September 20, 2018

Legos in the basement

Let’s say there are Legos all over your basement floor and you want them picked up so you can safely walk to the mini fridge in the dark with no shoes on. (This is totally hypothetical, of course 😉 )

You estimate that there are 10,000 Legos. So you hand a big empty box to your kids and instruct them to fill it with 10,000 legos.

For hours and hours, you hear them diligently counting Legos as they place them in the box. Periodically, you call down the stairs to ask for a progress report.

First, they shout back: “721!”

And then later: “1372!”

Still later: “3716!”

Eventually, they come upstairs with a box filled with 10,000 Legos. By now it’s quite late - all that counting takes forever! They go to bed, the lights are out, and you pad downstairs in your jammies to raid the fridge.

OOOOOWWWWWOWOWOWWOWIEOWOW!!!

You flick on the lights and there are still loads of Legos on the floor.

What went wrong?

Moral of the story

If you want the floor cleaned up, counting the Legos is worse than irrelevant. It actually make the project harder, longer, more tedious, and less likely to succeed.

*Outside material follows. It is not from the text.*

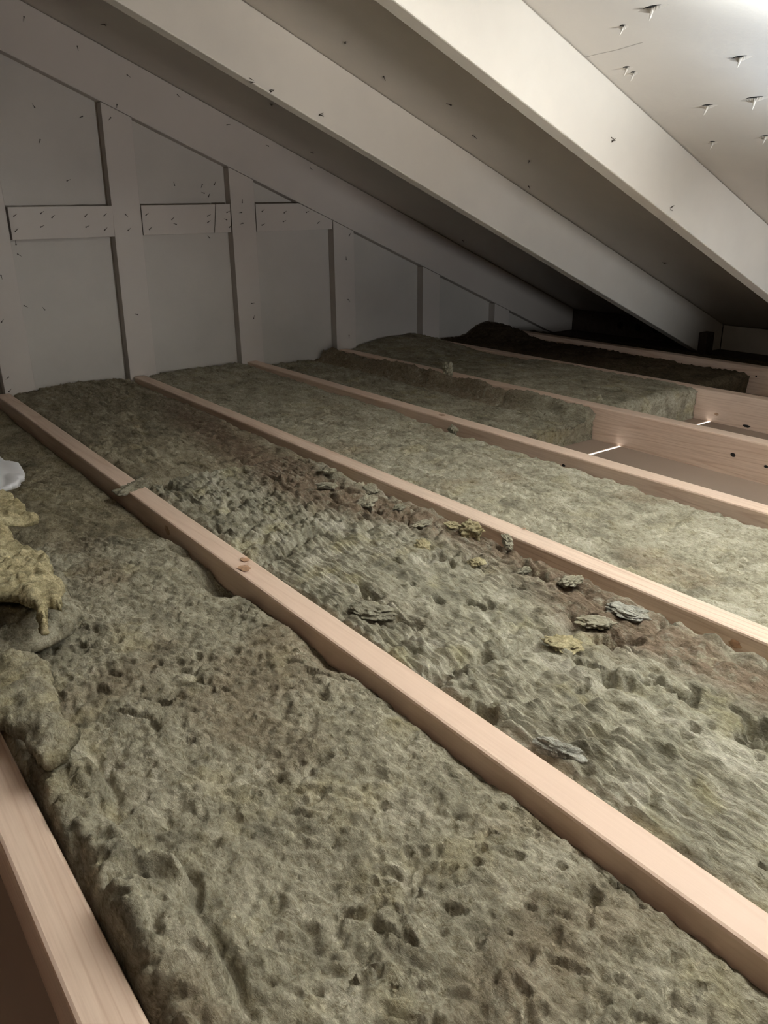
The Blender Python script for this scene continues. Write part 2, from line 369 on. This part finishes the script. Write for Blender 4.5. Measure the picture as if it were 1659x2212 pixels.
for (x, y, z), par in (((1.068, -.7795, .714), r1), ((.885, -.7795, .777), r1), ((.932, -.7795, .758), r1), ((1.367, -1.4245, .624), r2), ((1.587, -1.4245, .487), r2)):
    bmh = bmesh.new(); L = .013
    for j in range(3):
        a = rnd.uniform(.9, 2.0)
        bmesh.ops.create_cone(bmh, cap_ends=True, segments=4, radius1=.0011, radius2=.0003, depth=L*rnd.uniform(.6, 1.2),
            matrix=Matrix.Translation((x+rnd.uniform(-.003, .003), y, z+rnd.uniform(-.004, .004))) @ Matrix.Rotation(a, 4, 'Y'))
    bm_obj('cobweb', bmh, M_hair, par)

# ---------------------------------------------------------------- ceiling joists
Jf = [(-.4395, -.0175), (-.036, -.0175), (.4002, -.0022), (.8238, .004), (1.2386, .0074), (1.6295, .0089), (2.0368, .0147), (2.462, .020)]
JW = .039
jlab = ['pale wooden joist left of the view below the camera', 'thick looking pink wooden joist in the bottom left corner',
        'long pale wooden joist crossing the middle with a dark knot', 'second long pale wooden joist, right of the ridged brown stained insulation',
        'pale wooden joist with an orange knot, left of the open brown bay', 'tall sided pinkish joist standing over the nearer bright seam',
        'joist farther back over the second bright seam', 'farthest thin looking joist in the dark right corner']
joists = []
def jx(k, y): a, b = Jf[k]; return a+b*y
for k in range(len(Jf)):
    y0, y1 = YB+.05, -.004 if k != 7 else -.01
    bm = bmesh.new(); n = 24; r = .0035
    sec = [(-JW, -JD), (0, -JD), (0, -r), (-r*.3, -r*.3), (-r, 0), (-JW+r, 0), (-JW+r*.3, -r*.3), (-JW, -r)]
    rows = []
    for i in range(n+1):
        y = y0+(y1-y0)*i/n; bow = .0012*math.sin(y*2.1+k)
        rows.append([bm.verts.new((jx(k, y)+sx+(0 if 0 < i < n else 0), y, sz+bow*(sz > -.05)*.6)) for sx, sz in sec])
    for i in range(n):
        for j in range(len(sec)): bm.faces.new((rows[i][j], rows[i][(j+1) % 8], rows[i+1][(j+1) % 8], rows[i+1][j]))
    bm.faces.new(rows[0][::-1]); bm.faces.new(rows[-1]); bmesh.ops.recalc_face_normals(bm, faces=bm.faces)
    o = bm_obj('joist', bm, M_wood); meta(o, jlab[k], 'joist'); joists.append(o)
def knot(k, y, off, wx, wy, z=0.0, side=False, mt=M_knot, name='knot', seed=0):
    r = random.Random(seed); bm = bmesh.new(); n = 16; rings = []
    for q, sc in enumerate((1, .55)):
        ring = []
        for i in range(n):
            a = 2*math.pi*i/n; rr = sc*(1+.18*r.uniform(-1, 1)); u, v = wx*rr*math.cos(a), wy*rr*math.sin(a)
            if side: ring.append(bm.verts.new((jx(k, y)-JW-.0003-.0005*q, y+v, z+u)))
            else: ring.append(bm.verts.new((jx(k, y)-JW/2+off+u, y+v, .0003+.0005*q+0.0007)))
        rings.append(ring)
    for i in range(n): bm.faces.new((rings[0][i], rings[0][(i+1) % n], rings[1][(i+1) % n], rings[1][i]))
    bm.faces.new(rings[1]); bmesh.ops.recalc_face_normals(bm, faces=bm.faces)
    o = bm_obj(name, bm, mt, joists[k]); o['label'] = 'dark knot in the wood'; return o
knot(2, -1.60, -.006, .0085, .012, seed=1); knot(2, -1.572, .009, .006, .009, seed=2)
knot(4, -1.066, .0, .009, .011, seed=3); knot(3, -1.749, .016, .002, .004, seed=4)
knot(5, -1.66, 0, .0045, .006, -.040, True, M_dark, seed=5); knot(5, -1.74, 0, .003, .005, -.048, True, M_dark, seed=6)
knot(6, -1.46, 0, .004, .012, -.080, True, M_dark, seed=7); knot(6, -1.366, 0, .004, .007, -.064, True, seed=8)
knot(4, -1.50, 0, .003, .005, -.026, True, M_dark, seed=9); knot(3, -2.15, 0, .006, .008, -.02, True, seed=10)
knot(7, -1.235, 0, .003, .003, -.030, True, M_dark, seed=11); knot(2, -1.33, 0, .008, .012, -.02, True, seed=12)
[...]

Instead, you should have said to your kids:

“Please make sure the floor is clean.”

This is the outcome you desired. And it would have been quicker and easier to achieve.

If your clients want to focus on an irrelevant success metric - like, oh I dunno... the number of hours worked - you owe it to them and to yourself to move their focus to the actual desired outcome.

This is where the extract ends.